Regular open set whose boundary has nonzero volume.

Osgood constructed an example of a Jordan curve of positive area in Trans. Amer. Math. Soc. 4 (1903), 107-112. Knopp's construction of such a curve is the content of a demonstration on Wolfram|Alpha.

By the Schoenflies theorem we can extend such a Jordan curve $\gamma$ to a homeomorphism $\mathbb{C} \to \mathbb{C}$ such that the interior and exterior of the unit circle are sent to the interior and exterior of $\gamma$, respectively. Since homeomorphisms preserve regular open sets, the interior and exterior of such a Jordan curve will be examples of regular open sets whose boundary has nonzero volume.

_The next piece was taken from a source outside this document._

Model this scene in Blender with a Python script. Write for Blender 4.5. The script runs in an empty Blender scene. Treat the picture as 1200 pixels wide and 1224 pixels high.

Added: Brian M. Scott shows in Cantor set is boundary of regular open set how to get a Cantor set as boundary of a regular open set. The argument appears to apply just as well for a fat Cantor set, so it is even possible in one dimension.


I know I'm answering an old question, but for completeness of MSE and since the fact is not too easy to find in the literature let me give an example showing that there is an example in $\mathbb{R}$ of a regular open set whose boundary has positive measure. The following construction is mostly taken from Tomkowicz & Wagon, The Banach-Tarski Paradox (2d ed, 2016), prop. 10.33:

Let $(q_n)$ be an enumeration of the rationals in $(0,1)$. Fix $0<\varepsilon<1$. Inductively define an interval $I_n$ (possibly empty) as follows: if $q_n \in I_m$ for some $m<n$ then let $I_n = \varnothing$, otherwise, let $I_n$ be an interval centered at $q_n$, with length less than $2^{-n}\,\varepsilon$, having irrational endpoints, and disjoint from all $I_m$ with $m<n$ (which is possible since no $I_m$ has $q_n$ as an endpoint). Also, let $I'_n$ be the left open half of $I_n$ (i.e., has the same left endpoint and $q_n$ as right endpoint, with of course $I'_n=\varnothing$ when $I_n=\varnothing$) and $I''_n$ be the similarly defined right open half.

Let $A = \bigcup_{n\in\mathbb{N}} I_n$ and $A' = \bigcup_{n\in\mathbb{N}} I'_n$ and $A'' = \bigcup_{n\in\mathbb{N}} I''_n$. Note that $A'$ and $A''$ are open and disjoint — so the closure of $A'$ is disjoint from $A''$ (and conversely).

Claim: $A'$ is regular open. In other words, we must show that any point $x$ belonging to an open interval $J$ contained in the closure $\overline{A'}$ of $A'$ does, in fact, belong to $A'$. Note that $J$ is disjoint from $A''$ (since $J$ is contained in the closure of $A'$). Now let $0<r<x$ be a rational number in $J$: this $r$ belongs to exactly one of the $I_n$; and the center $q_n$ of this $I_n$ must be to the right of $J$ (i.e., $\sup J\leq q_n$), since $J$ is disjoint from $I''_n$. Thus, $r$ is in $I_n$ and less than $q_n$, so it belongs to $I'_n$; and so does $x$ since $r<x<q_n$. This shows that $x$ both belongs to $I'_n$, and in particular, to $A'$, as claimed.

Of course, similarly, $A''$ is regular open. On the other hand, the closure $\overline{A'\cup A''}$ of $A'\cup A''$ contains every rational number between $0$ and $1$, so it is $[0,1]$ (i.e., $A' \cup A''$ is dense).

Now by construction, the (Lebesgue) measure of $I_n$ is $<2^{-n}\,\varepsilon$, so that of $A$ is $<\varepsilon$, and in particular, so is that of $A'\cup A''$. Since $A'\cup A''$ is dense, the boundary $\partial(A'\cup A'')$ of $A'\cup A''$ has positive measure; but since $\partial(A'\cup A'') = (\overline{A'}\cup\overline{A''}) \setminus (A'\cup A'')$ equals $(\overline{A'}\setminus A') \cup (\overline{A''}\setminus A'') = (\partial A') \cup (\partial A'')$, at least one of $A'$ and $A''$ has a boundary with positive measure.

(Equivalently: recall that the Jordan-measurable sets in $[0,1]$ are exactly those whose boundary has (Lebesgue, or equivalently, Jordan) measure zero; so we are looking for an example of a regular open set in $[0,1]$ that is not Jordan-measurable. Now $A'\cup A''$ is not Jordan-measurable since it is dense with Lebesgue-measure $<\varepsilon$, and since Jordan measure is finitely additive, this means that at least one of $A'$ and $A''$ is not Jordan-measurable.)